Even so, said Bishop Philip, the essence of Sir Paul’s faith “is found not in his words but in his life, in who he has been for us.

“His life has proclaimed a simple but demanding message. 'That I am utterly, profoundly, unconditionally and unreservedly loved, and so are you and so is every other living being… We are created in love, we are redeemed by love – and we are called to love.'”

The service continued, with prayers, the commendation, the blessing of the casket, the proclamation of Sir Paul’s many titles by the New Zealand Herald of Arms Philip O’Shea… towards the final blessing and recession.

And then Sir Paul was carried shoulder-high from his cathedral for the last time, to the hearse that carried him to his final resting place.

May he rest in peace, and rise in glory.

   

Comments

Richard Tankersley

Beautifully described.
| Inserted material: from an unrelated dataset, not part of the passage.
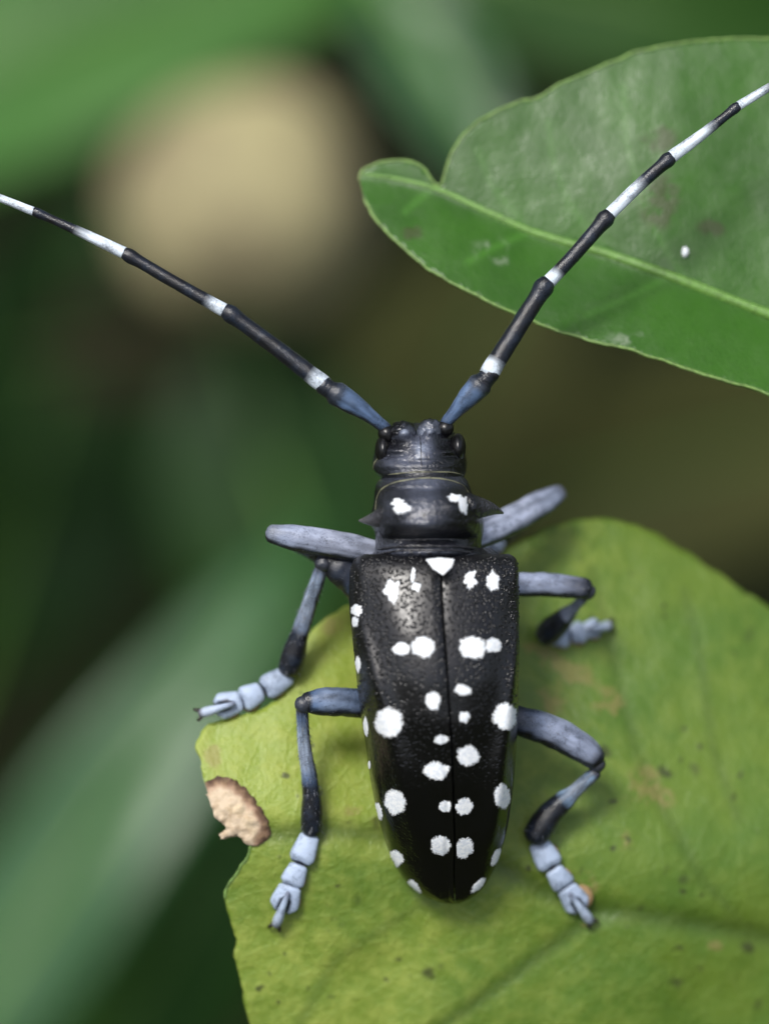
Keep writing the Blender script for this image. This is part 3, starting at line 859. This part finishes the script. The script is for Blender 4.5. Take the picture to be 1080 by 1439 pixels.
def tarsus(leg, pts, ws, zoff=0.06, zf=zleaf, pad=(0.02, -0.028, 1.0)):
    """three lobed foot pads and a claw joint along the pixel path pts"""
    path = smooth_path([(x, y, 0) for x, y in pts], 60)
    def at(t):
        p = path[int(round(t * 59))]; return P(p.x, p.y, zf(p.x, p.y) + zoff)
    cuts = [(0.0, 0.32), (0.315, 0.56), (0.55, 0.79)]
    for i, (a, b) in enumerate(cuts):
        w = ws[i] * r_
        pa, pb = at(a), at(b)
        d = (pb - pa); L = d.length; d.normalize()
        side = d.cross(Vector((0, 0, 1))).normalized(); upv = side.cross(d).normalized()
        V, C = [], []
        NU, NV = 16, 26
        for u in range(NU + 1):
            t = u / NU
            for v in range(NV):
                ang = 2 * math.pi * v / NV
                cx, sz = math.cos(ang), math.sin(ang)
                wid = w * (0.78 + 0.24 * sm(0, 0.75, t)) * (1 - 0.30 * sm(0.82, 1.0, t)) * (1.12 if i == 2 else 1.0) * (0.4 + 0.6 * sm(-0.02, 0.12, t))
                lobe = 0.0
                if i == 2: lobe = (0.12 * (1 - ((abs(cx) - 0.6) / 0.45) ** 2) - 0.62 * math.exp(-(cx / 0.26) ** 2)) * L * sm(0.2, 1, t)
                elif True: lobe = -0.06 * L * (1 - abs(cx)) * sm(0.5, 1, t)
                h = w * 0.5 * (0.75 + 0.25 * sm(0, .6, t)) * (1 - 0.55 * sm(0.8, 1, t)) * (0.4 + 0.6 * sm(-0.02, 0.12, t))
                V.append(pa + d * (t * L + lobe) + side * cx * wid + upv * (sz * h))
                C.append((0.015, 0.018, 0.03) if not 0.06 < t < 0.96 or (i == 2 and abs(cx) < .36 and t > .55 and sz > 0) else PW)  # dark joints at the ends; shade in the claw notch painted on
        Fa = []
        for u in range(NU):
            for v in range(NV):
                a_, b_ = u*NV + v, u*NV + (v+1) % NV
                Fa.append((a_, b_, b_ + NV, a_ + NV))
        Fa.append(tuple(range(NV))[::-1]); Fa.append(tuple(range(NU*NV, (NU+1)*NV)))
        obj('tarsal_segment', V, Fa, M_LIMB, leg, attrs={'tint': ('FLOAT_COLOR', C)})
        # soft orange sole
        kp = pad[2] if i == 2 else 0.5 + 0.5 * pad[2] ** 0
        Vp, Fp = blob((pa + pb) / 2 - upv * w * 0.5 + d * 0.1 * L, w * 0.9 * kp, w * 0.9 * kp, w * 0.3, 16, 8)
        Vp = [v + Vector((pad[0] * (1 if i == 2 else .4), pad[1], 0)) for v in Vp]
        obj('sole_pad', Vp, Fp, M_PAD, leg)
    a, b = at(0.62), at(0.97)
    lift = Vector((0, 0, 0.055))
    limb('claw_segment', leg, [a + lift * 1.2, (a + b) / 2 + lift * 1.1, b + lift * 0.3], [(0, 7 * r_), (0.35, 10 * r_), (0.85, 15 * r_), (1, 12 * r_)], [(0, (0.12, 0.14, 0.2)), (0.3, PW), (0.9, (0.36, 0.42, 0.52)), (1, (0.1, 0.1, 0.12))], M_LIMB, n=18, m=12)
    e = at(1.0); d = (at(1.0) - at(0.9)).normalized(); side = d.cross(Vector((0, 0, 1))).normalized()
    for s in (-1, 1):
        limb('claw', leg, [b + side * s * 0.02, b + d * 0.028 + side * s * 0.036, b + d * 0.045 + side * s * 0.04 - Vector((0, 0, .06))], [(0, 0.014), (0.6, 0.010), (1, 0.003)], [(0, KN), (1, KN)], M_CLAW, n=10, m=8)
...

I would add the following: Two very important elements of Ta Paora's funeral service seem to have slipped from view in this piece, namely, the haka of tribute both at his arrival on the cathedral forecourt, and at his leaving the cathedral, and the karanga for him as he was born in ... from inside the cathedral, the simultaneous sounding of the karanga and the organ, while not concordant, bore testimony to the strength of Ta Paora's remarkable journey in two cultures and in multiple institutions.